Monday, January 21, 2019

India's e-commerce market observations

Interesting developments in India's e-commerce market. Some observations.

1. Mukesh Ambani's announcement of Reliance's decision to enter e-commerce was only to be expected given its very strong footprint in retail and telecommunications. And it has the potential to truly shake up India's retail and lead to the emergence of a genuine home-grown global ecommerce giant.

It could stoke rural entrepreneurship like Alibaba's Taobao which would involve going beyond me-too e-commerce with just IT applications and building a feet-on-the ground logistics and distribution network. Amazon has just started doing it, and  given its track-record with Jio, Reliance is most certain to go the full-hog in taking e-commerce (both on the seller and buyer sides) to beyond the top 10% of Indian market and into rural areas. It already has about 4000 Reliance Retail stores, 50 warehouses, and 4000 Reliance Jio outlets. A race between Amazon and Reliance could well turn out to be among the most interesting things to look for in the global e-commerce market itself, and unlike even in the US, Amazon is far from certain to emerge as a winner.

2. Mr Ambani has also called for an end to "digital colonisation", and ownership of Indian citizen's data by citizen's themselves and not by corporates much less foreign ones. Little to argue against this. It is also an open support for the Government of India's e-commerce restrictions and data relocation policies that would hurt foreign e-commerce and payment companies. The Government should promulgate the Personal Data Protection Bill 2018 and enact regulations that protect personal data across sectors, something which regulators especially in the US have been averse to committing to. 

But in the coming days, this will most certainly provoke articles and op-eds accusing the Government of India of pandering to Reliance, even being captured by it. Without getting into the merits of any such allegation, it raises an interesting point about the dynamics of public policy regulations in such areas which invariably ends up favouring one or other large incumbents. Favourable public policy has played a critical role in entrenching the big American internet behemoths. The biggest lobbyists in the US have been the tech companies, and there too the largest tech companies. This blog has written several times about the capture of political institutions and rule-making by tech companies.  

3. I will go further and argue that such levelling-the-playing field policies may perhaps be the only way to make markets with network effects competitive. The publicly-driven emergence of Union Pay and RuPay in China and India respectively could have been the only way to disrupt the rent-seeking market in payment gateways that the trio of American Express, Visa, and MasterCard had been enjoying for decades. The likes of Amazon, Facebook, and Google with their near monopoly over individual's data dominate their respective markets in the US and raise insurmountable entry barriers for competitors even in external markets. There is no reason to think why those privileges should be globally harmonised.

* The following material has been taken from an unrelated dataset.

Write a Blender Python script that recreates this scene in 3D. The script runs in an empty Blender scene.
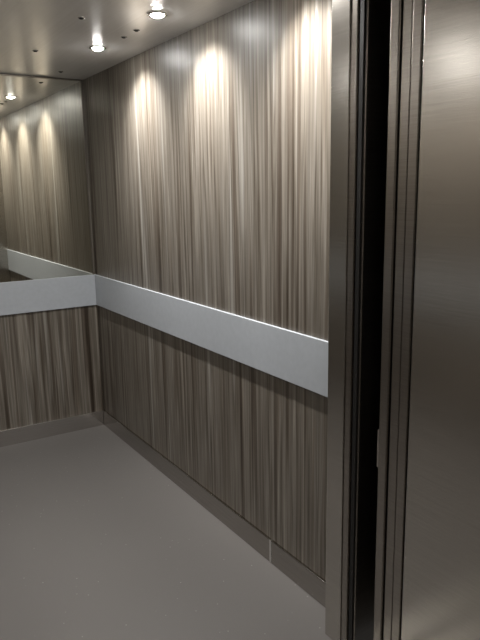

Surely, even with all the efficiencies and cutting-edge technologies associated, we would not want any market globally dominated by one or two firms, much less one which captures arguably one of the most important resources of modern economy, data. Further, whether we like it or not, the fact remains that individual data is being "colonised" by foreign  companies and that too is not desirable. And all this becomes even more compelling when we realise that these behemoths have repeatedly failed on their fiduciary responsibilities, adopts socially harmful profit maximisation strategies, and  their leaders have even demonstrated shocking incompetence with managing large organisations. 

4. The roles being played by Amazon, Alibaba, Rakuten, and Reliance in their respective markets indicates that, for all the hype around nimble and small innovators, true disruption still requires deep pockets and large players. 

5. Finally, the grouse of the foreign e-commerce firms and their supporters accusing the Government of India of whimsically changing the rules of the game is plain disingenuous. While the GoI has whimsically changed the rules of the game on many occasions, this is surely not one of the cases. 

The original e-commerce policy while allowing ecommerce companies to run virtual "marketplaces" that connect independent sellers to consumers, had explicitly barred them from selling goods themselves and being online supermarkets. The foreign firms in turn gamed the rules by establishing local partnerships and creating new on-seller companies. The entity formed by Amazon's partnership with NR Narayanamurthy's Catamaran Investments, Cloudtail is the overwhelmingly largest seller on Amazon India. The new rules stipulate that no seller on  online marketplaces can source more than a quarter of its inventory from a wholesaler linked to the marketplace, and bars sales on the marketplace by any entity owned by the marketplace or any of the its group companies. 

This reminds me of Indian infrastructure companies who have bid aggressively, overlooking explicit provisions that would have made their sustainability unviable, in an attempt to bag the contract and get back to renegotiate the terms later. Companies like Amazon did exactly the same thing, accepting the GoI's e-commerce policy and entering the market, in the hope that they would be able to either continue gaming the extant rules or be able to lobby and change the policy itself.